Meyve ve Atıştırmalıklar: Kavun, Leblebi ve Fıstık
Meyveler konusunda ise, özellikle kavun onun favorisi olmuştu. Akşam yemeğinden sonra tatlı yerine kavun yemeyi tercih ederdi. Atıştırmalık olarak da kavrulmuş leblebi ve fıstık sevdiği yiyeceklerdendi. Fakat kokulu yiyecekler ona pek hitap etmezdi; soğan ve sarımsak gibi yemekleri hiç sevmezdi.
Atatürk’ün Sağlıklı Yaşamı: Sade, Doğal ve Dengeli
Atatürk’ün beslenme alışkanlıkları, aslında bize çok önemli dersler verir. O, fazla yemek yemektense, dengeli ve sağlıklı beslenmeye özen gösterirdi. Atatürk’ün sofralarındaki sadelik, sadece yemek seçimlerinde değil, hayatının her alanında görmekteydik. Her şeyin doğal olanına, taze ve mevsimsel besinlere, aşırıya kaçmamak gerektiğine inanıyordu.
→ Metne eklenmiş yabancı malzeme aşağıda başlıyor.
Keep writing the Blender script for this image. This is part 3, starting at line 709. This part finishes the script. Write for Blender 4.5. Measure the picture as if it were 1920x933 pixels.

O dönemde belki de fazla yaygın olmayan bu sağlıklı yaşam anlayışı, bugünün dünyasında daha çok önem kazandı.
‘’AŞIRI YEMEK TASARRUFA AYKIRIDIR’’ diyerek her zaman dengeli ve sağlıklı bir yaşamı savunmuştur.
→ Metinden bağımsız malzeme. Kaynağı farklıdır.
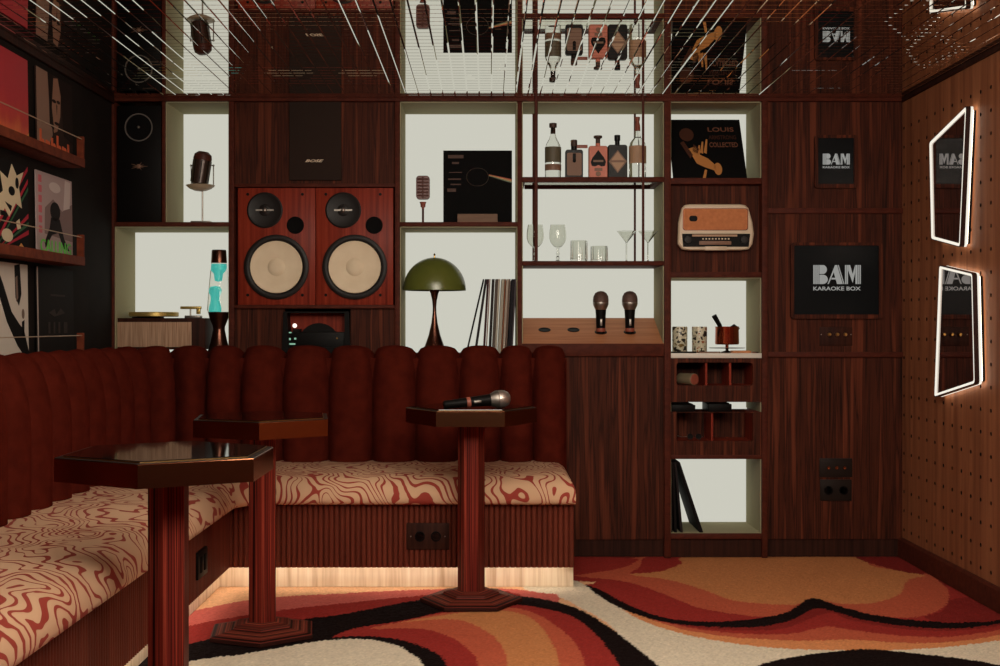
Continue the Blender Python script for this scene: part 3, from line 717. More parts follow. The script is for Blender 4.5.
# ------------------------------------------------------------------ records and album sleeves
SPINES = [(482.8, 465.4, 1.1, (20, 17, 18), 'thin black record sleeve leaning far over at the left of the row'), (484.8, 473.8, 2.2, (52, 48, 50), 'dark grey record sleeve, second in the leaning row'),
 (487, 482.6, 2.2, (70, 34, 32), 'maroon record sleeve after the two leaning ones'), (489.4, 485.5, 1.2, (178, 140, 122), 'thin pinkish record sleeve beside the maroon one'),
 (491.9, 488.3, 2.8, (44, 38, 37), 'dark charcoal record sleeve right of the thin pinkish one'), (495.4, 491.8, 2.8, (104, 92, 84), 'grey-brown record sleeve in the middle of the row'),
 (498.3, 494.7, 2, (206, 196, 178), 'pale cream record sleeve next to the grey-brown one'), (501.6, 497.6, 3.6, (196, 190, 172), 'thick off-white record sleeve in the row'),
 (504.5, 500.6, 1.4, (190, 120, 84), 'thin orange-brown record sleeve after the thick off-white one'), (506.6, 502.6, 2, (200, 186, 170), 'pale record sleeve right of the orange-brown one'),
 (508.8, 504.9, 1.8, (120, 98, 86), 'dull brown record sleeve before the black ones'), (511.7, 507.7, 3.4, (30, 24, 32), 'thick black record sleeve near the right end of the row'),
 (514.6, 510.8, 1.9, (92, 84, 88), 'grey record sleeve ending the row at the upright')]
for i, (xt, xb, w, c, lab) in enumerate(SPINES):
    k = DB/F; zb = BASEZ+.0003; zt_ = Z(279)
    if i == 0: zb += .0
    m = mat('sleeve', tuple(int(v*.82) for v in c), .7, 0, .2)
    a, b = X(xb), X(xt); ww = w*k
    mb = MB().prism([(a, zb), (a+ww, zb), (b+ww, zt_), (b, zt_)], .012, .318, 'y')
    tag(mb.build('record_sleeve', m, smooth=False), lab, 'record', 'records in the lit cabinet')
# black album propped by a wooden block
o = thing('album_sleeve', 'square black album sleeve with a fine ring and an orange streak', 'record sleeve', (X(477, .1), .1, Z(222)))
ya = .1; k = (DB+ya)/F
box(X(443.3, ya), X(512, ya), ya, ya+.004, Z(222)+.0005, Z(150.5, ya)).build('cover', 'blackmatte', o)
mb = MB(); 
ring = [(X(477.5, ya)+11*k*math.cos(a), ya-.0005, Z(177, ya)+9*k*math.sin(a)) for a in [2*PI*i/28 for i in range(28)]]
mb.tube(ring, .35*k, 4, closed=True); mb.build('ring_print', 'steel', o)
for dy, c in ((0, (176, 84, 50)), (1.4, (190, 150, 90)), (2.6, (96, 110, 84))):
    MB().prism([(X(489, ya), Z(174.4+dy*.4, ya)), (X(489, ya), Z(174.4+dy*.4+.7, ya)), (X(511.5, ya), Z(179.2+dy+1.3, ya)), (X(511.5, ya), Z(179.2+dy, ya))], ya-.001, ya, 'y').build('stripe_print', mat('stripe', c, .6), o, smooth=False)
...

Atatürk’ün Sağlık Anlayışından İlham Almak
10 Kasım’da onu anarken, sadece ülkemizi özgürleştiren büyük bir lideri değil, aynı zamanda sağlıklı yaşamı ve düzenli beslenmeyi hayatına entegre eden bir insanı da anıyoruz.
Onun beslenme alışkanlıkları, sade ama sağlıklı bir yaşamın simgesiydi. Bugün, modern beslenme anlayışında da onun sağlıklı yaşam biçiminden alacağımız çok ders var. Fazla yemek yememek, doğal gıdalara yönelmek ve sağlıklı seçimler yapmak, sadece vücudumuzu değil, ruhumuzu da besler.
Atatürk’ün yaşamını ve sağlıklı beslenme anlayışını, sadece bir lideri anmanın ötesinde, kendi hayatımıza da entegre edebiliriz.
“Cumhuriyetimizin kurucusu, Türk milletinin özgürlük ve bağımsızlık mücadelesinin simgesi Gazi Mustafa Kemal Atatürk’ü, aramızdan ayrılışının 86. yılında saygı, minnet ve rahmetle anıyoruz; onun vizyonunu yaşatmak, her Türk vatandaşının en büyük sorumluluğudur.”